In general an advantage of the game show format is that it provides a strong obviously and openly scripted framework. That means that you can keep the actual funny bits largely unscripted – or alternatively create a better illusion of them being unscripted.
Being amusing for a whole show without any structure is impossibly difficult and if you try to hide the scripted elements then there is always a chance that it backfires and makes the whole thing seem contrived and artificial.
In a similar vein, you might like Says You if you can find it on a local station (or just find someone who plays it at a convenient time and listen to their web stream).

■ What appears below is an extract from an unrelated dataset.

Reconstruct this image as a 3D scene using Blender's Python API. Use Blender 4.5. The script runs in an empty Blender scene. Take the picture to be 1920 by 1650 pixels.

Achren already mentioned the issue with licensing the images. I sometimes wonder if an American version would work. I think Bonnie Hunt would make an excellent host.
Or in the German episode, he could have just mentioned the war a couple hundred times.
I briefly tried some of the earlier episodes (they are on YouTube) but decided that I preferred the longer XL ones. I’ll go back and try the earlier ones, thanks for the suggestion.
I was aware of Jonathan Creek (and that’s where I first saw Alan), but hadn’t seen him in anything else. I don’t know whether I saw all the Creek episodes, and, now, don’t remember where I saw them (maybe Netflix). I preferred the earlier episodes of that with the dumpy female reporter rather than the hot woman.
There have been a couple of recent one-off Jonathan Creek specials, and a whole new series is now in production, of three episodes I think. Frustratingly they eliminated the magic and windmill angle of his character in the last one. I hope that’s not permanent.
There’s some of Alan’sstandup on YouTube, although it’s from quite a few years back.
He doesn’t seem to be exactly amazingly prolific, but looking at his Wiki page and adding up the comedy stuff, QI, Jonathan Creek and various drama and documentary things for TV, I suppose he keeps reasonably busy. He’s written a book as well. It also says he’s planning a new comedy tour.
No doubt you are right, but in the case of British comedy panel games, what really opened the floodgates was Have I Got News For You, about twenty years ago. There were comedy panel shows on radio before HIGNFY, to which it undoubtedly owes a lot (e.g. The News Quiz, and I’m Sorry I Haven’t a Clue, which is an out-an-out spoof of panel games). And on TV there were panel games such as Call My Bluff in which being funny was important, but which still had real scoring and proper winners and losers.
But those shows were quaint, minority interests. Like it or not, the audience for clever radio shows and panel games from the 1950s is small. Have I Got News For You vaulted comedy panel shows into the mainstream. It rode on the back of the alternative comedy boom of the 1980s. After HIGNFY’s success came many imitators of varying quality. QI is one of the good ones.
Also Around the Horn. Four sportswriters “compete” on various topics and get awarded random points. The prize is to be the last one left and get the last word on any topic they wish.